Princess Diana’s ‘wild child’ turns 21

Prince Harry to mark day in sober fashion

? Britain’s Prince Harry will spend his 21st birthday today in the sober setting of his military academy but says he has no plans to tone down his wild child image.

“I am who I am and I’m not going to change,” Harry said in a round of interviews with news organizations ahead of his birthday.

Royal watchers, however, predict the milestone may mark the maturing of the royal family’s most wayward son.

Flame-haired Harry has long been regarded as the wilder of Prince Charles’ and the late Princess Diana’s two sons, a reputation that’s been bolstered by stories of marijuana use, underage drinking and an early morning scuffle with a paparazzi photographer outside a London nightclub.

Harry frequently appears in the pages of Britain’s tabloid newspapers with a cigarette or can of beer in hand and made headlines this year when he chose a Nazi outfit for a fancy dress party.

Speaking to journalists at his father’s farm in Gloucestershire, southern England, the young prince said he has grown up in the past few years but still has a “child streak” he is in no hurry to lose.

Royal watchers have credited Harry’s blooming maturity to his enrollment at the prestigious Sandhurst military academy in May, a program which included a grueling five-week induction.

“I think he’s buckled under to the team spirit of being a cavalry officer. I imagine he’s had to grow up pretty quickly,” said Cathy Brooks-Baker of Burke’s Peerage.

Harry said during the intensive induction, he had received the same treatment as fellow officers, including being yelled at by superiors and “treated like a piece of dirt.” But he said he was relishing his officer cadet training course.

“I do enjoy running down a ditch full of mud, firing bullets. It’s the way I am. I love it.”

Ingrid Seward, editor in chief of Majesty Magazine, said the army experience had provided Harry with the self-discipline he needed.

“I think that experience would mature anyone,” Seward said.

Harry’s lack of maturity was cited by many who criticized his wearing a Nazi uniform, including a swastika armband, at a January party.

“Maybe it was a sign of my own immaturity,” Harry said. “I’m becoming 21 … something like that I will never do again. It was a very stupid thing to do and I’ve learnt my lesson.

Brooks-Baker suggested that the marriage of Harry’s father to his longtime partner Camilla Parker-Bowles this year helped tame the younger royal.

“I think the fact that he now has a stepmother who probably is very kind to him is a settling factor,” Brooks-Baker said. “She has a son of her own, so knows how to handle him and that will have given him a certain grounding.”

Harry said Camilla had always been close to him and his older brother William, 23, and he enjoyed her company.

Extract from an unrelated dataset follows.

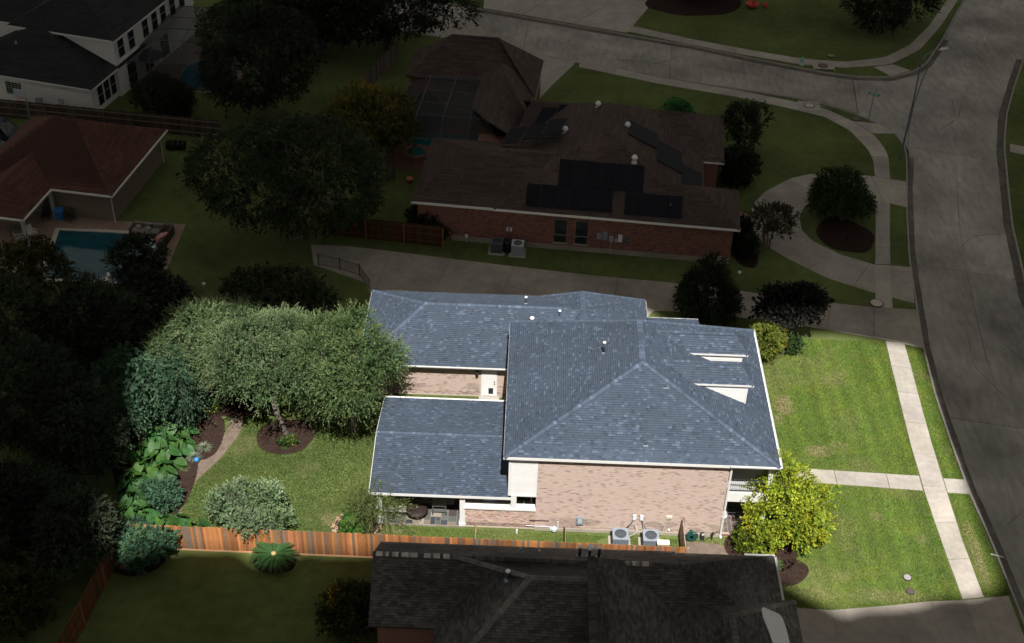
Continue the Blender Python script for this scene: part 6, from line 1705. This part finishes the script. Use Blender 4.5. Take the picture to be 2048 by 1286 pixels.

“She’s a wonderful woman and she’s made our father very, very happy, which is the most important thing. William and I love her to bits,” Harry said.

Harry refused to be drawn on his own relationship with Zimbabwean Chelsy Davy, 19, saying only that she was “special” and “amazing.”

The young royal said he was ready to do more charitable works, including in Africa, where he worked with AIDS orphans during a break in his studies last year.

“I’m not going to be some person in the royal family who just finds a lame excuse to go abroad and do all sorts of sunny holidays and whatever,” he said.

Harry has decided not to have an extravagant birthday bash, like his brother William’s fancy dress African-themed party at Windsor Castle in 2003.

“I didn’t feel like one just because I’ve got other things to think about, more important things to concentrate on,” Harry said.